[3D scene scripts]
** start **

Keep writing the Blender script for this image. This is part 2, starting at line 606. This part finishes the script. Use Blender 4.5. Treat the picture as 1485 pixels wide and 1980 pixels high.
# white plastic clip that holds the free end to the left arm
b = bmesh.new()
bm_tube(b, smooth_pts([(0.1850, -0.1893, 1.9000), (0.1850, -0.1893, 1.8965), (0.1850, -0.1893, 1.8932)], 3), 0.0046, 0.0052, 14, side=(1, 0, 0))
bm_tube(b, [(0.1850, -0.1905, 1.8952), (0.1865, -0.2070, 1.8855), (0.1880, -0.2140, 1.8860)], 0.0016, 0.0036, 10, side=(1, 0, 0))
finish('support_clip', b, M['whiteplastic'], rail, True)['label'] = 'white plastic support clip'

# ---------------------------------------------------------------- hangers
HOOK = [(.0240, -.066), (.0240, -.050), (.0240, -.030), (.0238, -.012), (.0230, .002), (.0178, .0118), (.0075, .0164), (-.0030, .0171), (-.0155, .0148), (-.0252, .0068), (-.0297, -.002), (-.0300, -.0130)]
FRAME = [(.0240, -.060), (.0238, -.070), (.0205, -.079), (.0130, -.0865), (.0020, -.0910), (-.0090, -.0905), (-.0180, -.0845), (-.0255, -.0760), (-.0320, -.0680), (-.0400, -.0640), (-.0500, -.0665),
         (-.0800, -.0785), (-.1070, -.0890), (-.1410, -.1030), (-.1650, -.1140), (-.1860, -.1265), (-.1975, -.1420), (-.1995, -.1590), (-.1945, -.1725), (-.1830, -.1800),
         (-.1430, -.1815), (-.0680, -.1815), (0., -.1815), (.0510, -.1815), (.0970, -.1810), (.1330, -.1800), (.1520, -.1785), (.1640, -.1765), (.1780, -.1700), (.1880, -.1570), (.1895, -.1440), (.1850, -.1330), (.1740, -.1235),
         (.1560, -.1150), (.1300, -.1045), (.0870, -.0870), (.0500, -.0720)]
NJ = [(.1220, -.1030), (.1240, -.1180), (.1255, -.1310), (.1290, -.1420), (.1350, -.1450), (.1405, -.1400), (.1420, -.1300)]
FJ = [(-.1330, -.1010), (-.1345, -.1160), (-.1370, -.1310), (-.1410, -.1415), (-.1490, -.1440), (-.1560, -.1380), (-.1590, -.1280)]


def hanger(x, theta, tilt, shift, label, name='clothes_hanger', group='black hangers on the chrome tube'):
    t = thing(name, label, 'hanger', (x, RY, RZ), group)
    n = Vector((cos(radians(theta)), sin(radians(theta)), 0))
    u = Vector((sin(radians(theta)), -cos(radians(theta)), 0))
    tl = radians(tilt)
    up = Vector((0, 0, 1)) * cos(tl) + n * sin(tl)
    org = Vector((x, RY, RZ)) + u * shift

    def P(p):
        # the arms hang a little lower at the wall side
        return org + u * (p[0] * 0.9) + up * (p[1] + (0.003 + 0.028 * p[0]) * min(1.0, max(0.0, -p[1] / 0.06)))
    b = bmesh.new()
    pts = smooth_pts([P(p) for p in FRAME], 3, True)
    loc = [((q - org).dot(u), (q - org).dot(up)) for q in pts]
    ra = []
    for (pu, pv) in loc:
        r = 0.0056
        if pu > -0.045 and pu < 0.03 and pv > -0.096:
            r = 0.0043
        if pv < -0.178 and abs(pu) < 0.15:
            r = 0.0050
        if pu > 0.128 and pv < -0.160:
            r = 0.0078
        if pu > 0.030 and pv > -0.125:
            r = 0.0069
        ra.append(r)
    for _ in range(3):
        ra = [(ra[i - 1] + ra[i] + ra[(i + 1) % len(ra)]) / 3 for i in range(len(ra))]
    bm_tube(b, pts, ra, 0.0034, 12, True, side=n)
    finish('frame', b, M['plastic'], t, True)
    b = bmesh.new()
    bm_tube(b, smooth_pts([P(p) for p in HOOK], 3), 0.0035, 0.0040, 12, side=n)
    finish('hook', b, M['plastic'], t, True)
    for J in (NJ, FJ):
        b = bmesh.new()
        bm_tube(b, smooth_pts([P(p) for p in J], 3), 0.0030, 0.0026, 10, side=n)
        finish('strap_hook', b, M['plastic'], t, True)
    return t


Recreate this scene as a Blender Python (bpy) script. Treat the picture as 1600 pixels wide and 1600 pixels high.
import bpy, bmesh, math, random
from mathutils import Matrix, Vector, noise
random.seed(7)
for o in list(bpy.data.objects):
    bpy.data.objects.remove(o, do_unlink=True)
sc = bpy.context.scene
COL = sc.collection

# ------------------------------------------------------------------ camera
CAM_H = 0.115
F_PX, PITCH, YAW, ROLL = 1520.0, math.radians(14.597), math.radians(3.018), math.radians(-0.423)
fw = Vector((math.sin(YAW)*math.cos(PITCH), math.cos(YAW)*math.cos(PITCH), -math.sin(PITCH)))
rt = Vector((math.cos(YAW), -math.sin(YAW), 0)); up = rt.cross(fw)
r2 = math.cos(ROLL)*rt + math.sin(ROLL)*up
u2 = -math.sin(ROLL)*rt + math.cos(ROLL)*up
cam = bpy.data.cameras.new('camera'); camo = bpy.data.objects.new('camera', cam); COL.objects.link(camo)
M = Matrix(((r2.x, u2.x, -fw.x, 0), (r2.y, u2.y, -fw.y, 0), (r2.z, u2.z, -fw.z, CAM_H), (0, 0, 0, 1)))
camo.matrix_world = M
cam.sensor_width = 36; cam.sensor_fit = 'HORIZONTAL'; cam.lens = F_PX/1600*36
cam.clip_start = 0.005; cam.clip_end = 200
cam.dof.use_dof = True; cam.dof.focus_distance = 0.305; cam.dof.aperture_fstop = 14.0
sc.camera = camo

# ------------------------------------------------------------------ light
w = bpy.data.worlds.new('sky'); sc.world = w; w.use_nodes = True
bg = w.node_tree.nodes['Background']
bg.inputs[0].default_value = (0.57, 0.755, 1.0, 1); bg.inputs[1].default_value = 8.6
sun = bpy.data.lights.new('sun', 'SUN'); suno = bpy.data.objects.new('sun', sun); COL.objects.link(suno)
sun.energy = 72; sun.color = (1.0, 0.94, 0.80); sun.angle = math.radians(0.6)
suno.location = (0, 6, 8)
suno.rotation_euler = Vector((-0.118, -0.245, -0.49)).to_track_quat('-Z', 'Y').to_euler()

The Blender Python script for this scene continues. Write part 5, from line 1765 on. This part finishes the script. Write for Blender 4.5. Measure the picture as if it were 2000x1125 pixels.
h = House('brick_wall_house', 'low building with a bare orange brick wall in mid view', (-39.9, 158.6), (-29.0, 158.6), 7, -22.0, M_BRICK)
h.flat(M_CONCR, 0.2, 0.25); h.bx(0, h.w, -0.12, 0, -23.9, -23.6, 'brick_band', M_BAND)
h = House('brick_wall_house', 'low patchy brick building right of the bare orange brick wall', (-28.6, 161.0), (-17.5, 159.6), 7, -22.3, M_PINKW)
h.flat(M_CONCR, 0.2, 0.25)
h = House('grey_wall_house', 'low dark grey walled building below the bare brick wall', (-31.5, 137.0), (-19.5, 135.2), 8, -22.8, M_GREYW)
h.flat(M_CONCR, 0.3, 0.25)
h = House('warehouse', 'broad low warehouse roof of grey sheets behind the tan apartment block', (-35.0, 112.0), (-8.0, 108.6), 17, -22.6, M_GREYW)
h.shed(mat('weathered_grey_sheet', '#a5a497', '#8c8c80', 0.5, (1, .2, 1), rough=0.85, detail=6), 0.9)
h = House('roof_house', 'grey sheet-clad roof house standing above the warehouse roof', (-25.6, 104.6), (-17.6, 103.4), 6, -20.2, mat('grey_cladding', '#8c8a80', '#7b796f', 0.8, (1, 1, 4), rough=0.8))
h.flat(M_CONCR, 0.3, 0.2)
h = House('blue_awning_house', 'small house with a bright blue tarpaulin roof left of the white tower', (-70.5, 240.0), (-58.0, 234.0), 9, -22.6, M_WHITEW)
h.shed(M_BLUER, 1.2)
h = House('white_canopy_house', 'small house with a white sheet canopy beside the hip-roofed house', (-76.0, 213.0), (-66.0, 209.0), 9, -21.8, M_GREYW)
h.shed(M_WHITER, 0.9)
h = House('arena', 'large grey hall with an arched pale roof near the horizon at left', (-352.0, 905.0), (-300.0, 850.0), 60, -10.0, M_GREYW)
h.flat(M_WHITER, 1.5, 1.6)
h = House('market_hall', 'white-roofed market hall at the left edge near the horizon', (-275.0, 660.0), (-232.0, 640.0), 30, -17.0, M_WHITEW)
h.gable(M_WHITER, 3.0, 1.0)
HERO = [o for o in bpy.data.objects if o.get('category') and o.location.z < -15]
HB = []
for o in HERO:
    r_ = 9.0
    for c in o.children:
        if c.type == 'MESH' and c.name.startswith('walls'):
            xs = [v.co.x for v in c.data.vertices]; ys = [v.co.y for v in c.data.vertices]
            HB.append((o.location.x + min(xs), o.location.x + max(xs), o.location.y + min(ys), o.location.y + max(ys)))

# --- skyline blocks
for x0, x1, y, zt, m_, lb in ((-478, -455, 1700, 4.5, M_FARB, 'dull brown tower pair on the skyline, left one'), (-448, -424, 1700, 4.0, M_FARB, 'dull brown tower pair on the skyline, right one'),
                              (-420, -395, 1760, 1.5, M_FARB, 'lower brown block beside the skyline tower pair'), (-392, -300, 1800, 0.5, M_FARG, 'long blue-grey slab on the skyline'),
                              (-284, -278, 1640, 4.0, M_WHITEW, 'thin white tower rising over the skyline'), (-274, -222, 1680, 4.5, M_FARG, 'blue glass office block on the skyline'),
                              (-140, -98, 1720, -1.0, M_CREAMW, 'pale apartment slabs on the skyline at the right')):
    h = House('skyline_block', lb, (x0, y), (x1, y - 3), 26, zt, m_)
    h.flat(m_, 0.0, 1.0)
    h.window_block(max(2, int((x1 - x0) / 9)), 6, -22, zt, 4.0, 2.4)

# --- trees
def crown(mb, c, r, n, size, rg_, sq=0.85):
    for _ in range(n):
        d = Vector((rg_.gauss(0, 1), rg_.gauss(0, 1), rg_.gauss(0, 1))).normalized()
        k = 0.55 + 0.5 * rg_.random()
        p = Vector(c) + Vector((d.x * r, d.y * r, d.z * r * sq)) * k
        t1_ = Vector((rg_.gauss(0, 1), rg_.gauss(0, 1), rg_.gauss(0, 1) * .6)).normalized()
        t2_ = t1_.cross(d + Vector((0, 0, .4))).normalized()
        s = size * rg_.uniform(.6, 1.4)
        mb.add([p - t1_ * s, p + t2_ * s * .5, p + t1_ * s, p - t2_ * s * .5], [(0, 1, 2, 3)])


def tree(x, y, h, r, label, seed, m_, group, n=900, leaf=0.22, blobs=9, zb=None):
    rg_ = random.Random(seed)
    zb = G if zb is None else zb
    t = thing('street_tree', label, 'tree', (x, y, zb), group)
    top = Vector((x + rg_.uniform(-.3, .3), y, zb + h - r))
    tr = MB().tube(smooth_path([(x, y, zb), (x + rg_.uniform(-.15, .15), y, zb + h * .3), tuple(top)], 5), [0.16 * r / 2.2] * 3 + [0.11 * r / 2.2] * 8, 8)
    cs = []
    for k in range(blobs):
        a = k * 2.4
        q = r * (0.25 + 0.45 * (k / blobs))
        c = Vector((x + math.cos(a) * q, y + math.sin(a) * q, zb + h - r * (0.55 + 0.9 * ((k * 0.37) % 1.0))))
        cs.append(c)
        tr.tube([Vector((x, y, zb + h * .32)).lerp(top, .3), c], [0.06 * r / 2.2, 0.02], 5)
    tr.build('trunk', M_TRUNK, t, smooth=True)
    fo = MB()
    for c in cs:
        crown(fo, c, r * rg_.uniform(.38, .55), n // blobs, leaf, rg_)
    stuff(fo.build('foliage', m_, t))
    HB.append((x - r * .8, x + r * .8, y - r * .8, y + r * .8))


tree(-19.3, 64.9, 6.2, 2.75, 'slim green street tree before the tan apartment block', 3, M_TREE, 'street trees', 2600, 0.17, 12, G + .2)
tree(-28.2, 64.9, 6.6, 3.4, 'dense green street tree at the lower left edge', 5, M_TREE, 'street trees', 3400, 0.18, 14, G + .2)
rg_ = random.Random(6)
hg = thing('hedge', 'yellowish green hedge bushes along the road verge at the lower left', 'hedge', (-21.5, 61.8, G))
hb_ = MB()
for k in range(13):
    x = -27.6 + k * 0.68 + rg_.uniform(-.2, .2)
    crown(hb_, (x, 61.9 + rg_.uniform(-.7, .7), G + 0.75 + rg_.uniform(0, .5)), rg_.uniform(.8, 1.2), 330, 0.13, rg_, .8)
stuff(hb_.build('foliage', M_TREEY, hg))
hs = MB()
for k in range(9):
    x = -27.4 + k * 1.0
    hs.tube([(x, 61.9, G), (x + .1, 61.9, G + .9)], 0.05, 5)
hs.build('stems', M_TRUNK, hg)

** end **

## Your instructions:
Your task is to pick out every line with the string "Treat" and copy it.

## Result below:
Keep writing the Blender script for this image. This is part 2, starting at line 606. This part finishes the script. Use Blender 4.5. Treat the picture as 1485 pixels wide and 1980 pixels high.
Recreate this scene as a Blender Python (bpy) script. Treat the picture as 1600 pixels wide and 1600 pixels high.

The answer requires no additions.